À menina, desde cedo é ensinado que não há destino pior do que a perda da beleza, do corpo. Revistas inúmeras são vendidas com o intuito de nos mostrar como parar o tempo, como ser linda para sempre, magra, sem celulite, porque nada pode ser pior do que ser feia, porque nada é mais importante para nós do que nosso valor físico, a suposta feminilidade. Somos ensinadas que a atenção de um homem é o ápice da nossa existência: ser reparada, na rua ou em qualquer lugar; estar em um relacionamento, escapar de ser solteira, garantir um casamento. “Já está de namorado?” perguntam os parentes. Se você diz não, a resposta automática é: “Está na hora de arranjar um.” Se você diz que sim, outra resposta automática surgirá: “Para quando é o casório?” 2014 e ainda pensamos que o casamento e a maternidade só pode ser o objetivo final da mulher; e não culpo necessariamente as tias e avós, que foram, afinal, criadas em tempos ainda mais machistas do que os nossos, mas culpo a sociedade que persiste com os mesmo valores, às vezes disfarçados, às vezes com roupagem novas. Ainda querem mulheres “femininas,” ainda querem princesas, ainda querem que esperemos ser salvas.

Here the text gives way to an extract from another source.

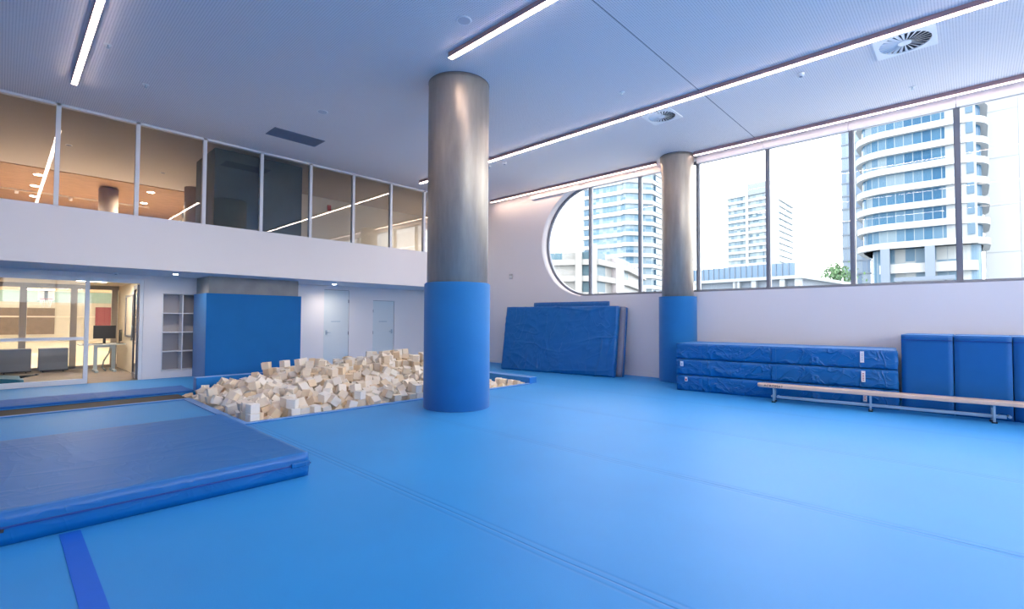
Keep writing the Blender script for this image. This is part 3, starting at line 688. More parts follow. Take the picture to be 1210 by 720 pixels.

Por isso revistas como a Capitolina são ótimas para adolescentes. Por isso campanhas como a do Girls Rock Camp são tão fantásticas. Possibilidades. Há algo além para meninas do que uma escola de princesas, e só sinto por coisas assim não existirem quando eu era menor.

Em 1998, pedi para meus pais um Nintendo 64, pelo qual estava obcecada. Ganhei-o no Natal, mas muita gente achou esquisito. “O que uma menina quer com o vídeo-game?” Era para eu estar ganhando Barbies, roupas de bonecas, joias, bichinhos de pelúcia, eu de fato ganhei muito disso naquele ano, mas o que eu queria mesmo era meu N64. “O que uma menina quer com um vídeo-game?”

Ela quer jogar. O que um menino quer com um vídeo-game? O que um menino quer com uma bola de futebol? Alguém faz essas perguntas?